— start of SOURCE MATERIAL —
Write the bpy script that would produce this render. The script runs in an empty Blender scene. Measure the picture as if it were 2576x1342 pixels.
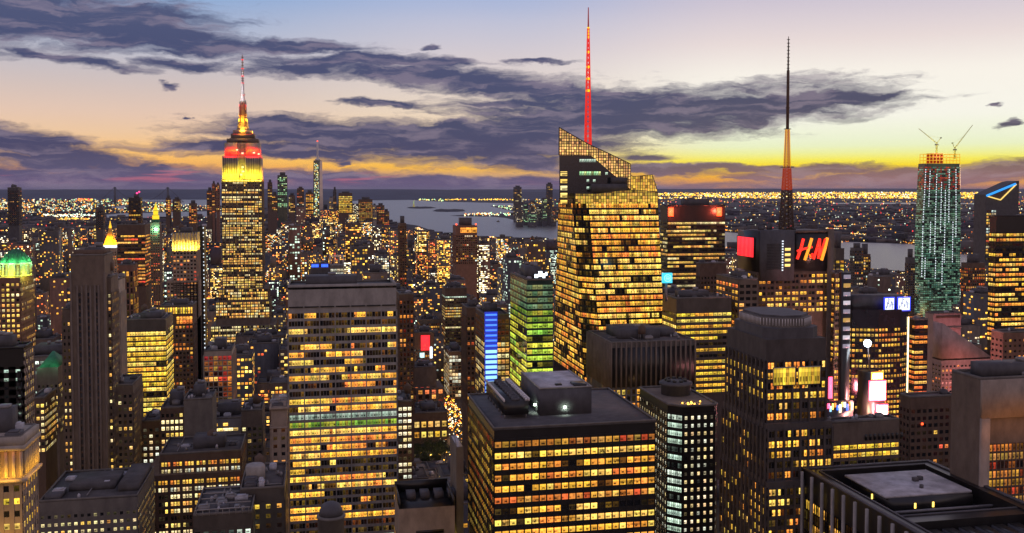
import bpy, math, random
import numpy as np
R = math.radians
sc = bpy.context.scene
COL = sc.collection
# ------------------------------------------------------------------ camera
F = 2418.0; UC = 1288.0; VC = 671.0; SHV = -95.0
YAW = R(11.6); PIT = R(2.3); EYE = np.array([0.0, 0.0, 260.0])
FW = np.array([math.sin(YAW)*math.cos(PIT), math.cos(YAW)*math.cos(PIT), -math.sin(PIT)])
RT = np.array([math.cos(YAW), -math.sin(YAW), 0.0])
UP = np.cross(RT, FW)
cam = bpy.data.objects.new('camera', bpy.data.cameras.new('camera'))
COL.objects.link(cam); sc.camera = cam
cam.location = EYE; cam.rotation_euler = (R(90)-PIT, 0, -YAW)
cam.data.sensor_width = 36; cam.data.lens = F/2576*36
cam.data.shift_y = SHV/2576
cam.data.clip_start = 1; cam.data.clip_end = 200000
def at(u, v, D):          # the place seen at (u, v) that lies D metres down the avenue
    d = FW + RT*(u-UC)/F + UP*(VC+SHV-v)/F
    return EYE + d*(D/d[1])
def gnd(u, v, z=0.0):     # the place seen at (u, v) on level z
    d = FW + RT*(u-UC)/F + UP*(VC+SHV-v)/F
    return EYE + d*((z-EYE[2])/d[2])
def proj(p):
    q = np.array(p)-EYE; w = q@FW
    return UC+F*(q@RT)/w, VC+SHV-F*(q@UP)/w
# ------------------------------------------------------------------ render look
sc.view_settings.view_transform = 'Standard'; sc.view_settings.look = 'None'
sc.view_settings.exposure = 0.10; sc.view_settings.gamma = 1.0
sc.render.engine = 'CYCLES'
sc.cycles.use_denoising = True; sc.cycles.denoiser = 'OPENIMAGEDENOISE'; sc.cycles.denoising_input_passes = 'RGB_ALBEDO_NORMAL'; sc.cycles.denoising_prefilter = 'ACCURATE'
sc.cycles.max_bounces = 4; sc.cycles.diffuse_bounces = 2; sc.cycles.glossy_bounces = 2
sc.cycles.transparent_max_bounces = 6
sc.cycles.sample_clamp_indirect = 3.0
# ------------------------------------------------------------------ world: dusk sky with cloud banks
def s2l(c):
    c = [x/255 for x in c]
    return tuple(x/12.92 if x <= .04045 else ((x+.055)/1.055)**2.4 for x in c) + (1,)
world = bpy.data.worlds.new('World'); sc.world = world; world.use_nodes = True
NT = world.node_tree; NT.nodes.clear()
def nd(t, **kw):
    n = NT.nodes.new(t)
    for k, v in kw.items(): setattr(n, k, v)
    return n
def lk(a, b): NT.links.new(a, b)
def mth(op, *a, clamp=False):
    n = nd('ShaderNodeMath', operation=op, use_clamp=clamp)
    for i, x in enumerate(a):
        if isinstance(x, (int, float)): n.inputs[i].default_value = x
        else: lk(x, n.inputs[i])
    return n.outputs[0]
def mrange(x, a, b, c=0.0, d=1.0, smooth=True):
    n = nd('ShaderNodeMapRange', interpolation_type='SMOOTHSTEP' if smooth else 'LINEAR')
    lk(x, n.inputs[0])
    for i, val in enumerate((a, b, c, d)): n.inputs[i+1].default_value = val
    return n.outputs[0]
def ramp(x, stops, lo, hi):
    n = nd('ShaderNodeValToRGB'); cr = n.color_ramp
    t = mrange(x, lo, hi, smooth=False); lk(t, n.inputs[0])
    while len(cr.elements) < len(stops): cr.elements.new(0.5)
    for e, (p, c) in zip(cr.elements, stops):
        e.position = (p-lo)/(hi-lo); e.color = s2l(c)
    return n.outputs[0]
def mixc(f, a, b, bt='MIX'):
    n = nd('ShaderNodeMix', data_type='RGBA', blend_type=bt)
    if isinstance(f, (int, float)): n.inputs[0].default_value = f
    else: lk(f, n.inputs[0])
    for s, x in ((6, a), (7, b)):
        if isinstance(x, tuple): n.inputs[s].default_value = x
        else: lk(x, n.inputs[s])
    return n.outputs[2]
tc = nd('ShaderNodeTexCoord'); sep = nd('ShaderNodeSeparateXYZ'); lk(tc.outputs['Generated'], sep.inputs[0])
rot = nd('ShaderNodeVectorRotate', rotation_type='Z_AXIS'); lk(tc.outputs['Generated'], rot.inputs['Vector'])
rot.inputs['Angle'].default_value = YAW          # azimuth 0 = south-south-west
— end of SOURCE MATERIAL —
YOUR OBJECTIVE →
Could you repeat all of the material exactly? Pictures should not be copied.

EXPECTED ANSWER →
Write the bpy script that would produce this render. The script runs in an empty Blender scene. Measure the picture as if it were 2576x1342 pixels.
import bpy, math, random
import numpy as np
R = math.radians
sc = bpy.context.scene
COL = sc.collection
# ------------------------------------------------------------------ camera
F = 2418.0; UC = 1288.0; VC = 671.0; SHV = -95.0
YAW = R(11.6); PIT = R(2.3); EYE = np.array([0.0, 0.0, 260.0])
FW = np.array([math.sin(YAW)*math.cos(PIT), math.cos(YAW)*math.cos(PIT), -math.sin(PIT)])
RT = np.array([math.cos(YAW), -math.sin(YAW), 0.0])
UP = np.cross(RT, FW)
cam = bpy.data.objects.new('camera', bpy.data.cameras.new('camera'))
COL.objects.link(cam); sc.camera = cam
cam.location = EYE; cam.rotation_euler = (R(90)-PIT, 0, -YAW)
cam.data.sensor_width = 36; cam.data.lens = F/2576*36
cam.data.shift_y = SHV/2576
cam.data.clip_start = 1; cam.data.clip_end = 200000
def at(u, v, D):          # the place seen at (u, v) that lies D metres down the avenue
    d = FW + RT*(u-UC)/F + UP*(VC+SHV-v)/F
    return EYE + d*(D/d[1])
def gnd(u, v, z=0.0):     # the place seen at (u, v) on level z
    d = FW + RT*(u-UC)/F + UP*(VC+SHV-v)/F
    return EYE + d*((z-EYE[2])/d[2])
def proj(p):
    q = np.array(p)-EYE; w = q@FW
    return UC+F*(q@RT)/w, VC+SHV-F*(q@UP)/w
# ------------------------------------------------------------------ render look
sc.view_settings.view_transform = 'Standard'; sc.view_settings.look = 'None'
sc.view_settings.exposure = 0.10; sc.view_settings.gamma = 1.0
sc.render.engine = 'CYCLES'
sc.cycles.use_denoising = True; sc.cycles.denoiser = 'OPENIMAGEDENOISE'; sc.cycles.denoising_input_passes = 'RGB_ALBEDO_NORMAL'; sc.cycles.denoising_prefilter = 'ACCURATE'
sc.cycles.max_bounces = 4; sc.cycles.diffuse_bounces = 2; sc.cycles.glossy_bounces = 2
sc.cycles.transparent_max_bounces = 6
sc.cycles.sample_clamp_indirect = 3.0
# ------------------------------------------------------------------ world: dusk sky with cloud banks
def s2l(c):
    c = [x/255 for x in c]
    return tuple(x/12.92 if x <= .04045 else ((x+.055)/1.055)**2.4 for x in c) + (1,)
world = bpy.data.worlds.new('World'); sc.world = world; world.use_nodes = True
NT = world.node_tree; NT.nodes.clear()
def nd(t, **kw):
    n = NT.nodes.new(t)
    for k, v in kw.items(): setattr(n, k, v)
    return n
def lk(a, b): NT.links.new(a, b)
def mth(op, *a, clamp=False):
    n = nd('ShaderNodeMath', operation=op, use_clamp=clamp)
    for i, x in enumerate(a):
        if isinstance(x, (int, float)): n.inputs[i].default_value = x
        else: lk(x, n.inputs[i])
    return n.outputs[0]
def mrange(x, a, b, c=0.0, d=1.0, smooth=True):
    n = nd('ShaderNodeMapRange', interpolation_type='SMOOTHSTEP' if smooth else 'LINEAR')
    lk(x, n.inputs[0])
    for i, val in enumerate((a, b, c, d)): n.inputs[i+1].default_value = val
    return n.outputs[0]
def ramp(x, stops, lo, hi):
    n = nd('ShaderNodeValToRGB'); cr = n.color_ramp
    t = mrange(x, lo, hi, smooth=False); lk(t, n.inputs[0])
    while len(cr.elements) < len(stops): cr.elements.new(0.5)
    for e, (p, c) in zip(cr.elements, stops):
        e.position = (p-lo)/(hi-lo); e.color = s2l(c)
    return n.outputs[0]
def mixc(f, a, b, bt='MIX'):
    n = nd('ShaderNodeMix', data_type='RGBA', blend_type=bt)
    if isinstance(f, (int, float)): n.inputs[0].default_value = f
    else: lk(f, n.inputs[0])
    for s, x in ((6, a), (7, b)):
        if isinstance(x, tuple): n.inputs[s].default_value = x
        else: lk(x, n.inputs[s])
    return n.outputs[2]
tc = nd('ShaderNodeTexCoord'); sep = nd('ShaderNodeSeparateXYZ'); lk(tc.outputs['Generated'], sep.inputs[0])
rot = nd('ShaderNodeVectorRotate', rotation_type='Z_AXIS'); lk(tc.outputs['Generated'], rot.inputs['Vector'])
rot.inputs['Angle'].default_value = YAW          # azimuth 0 = south-south-west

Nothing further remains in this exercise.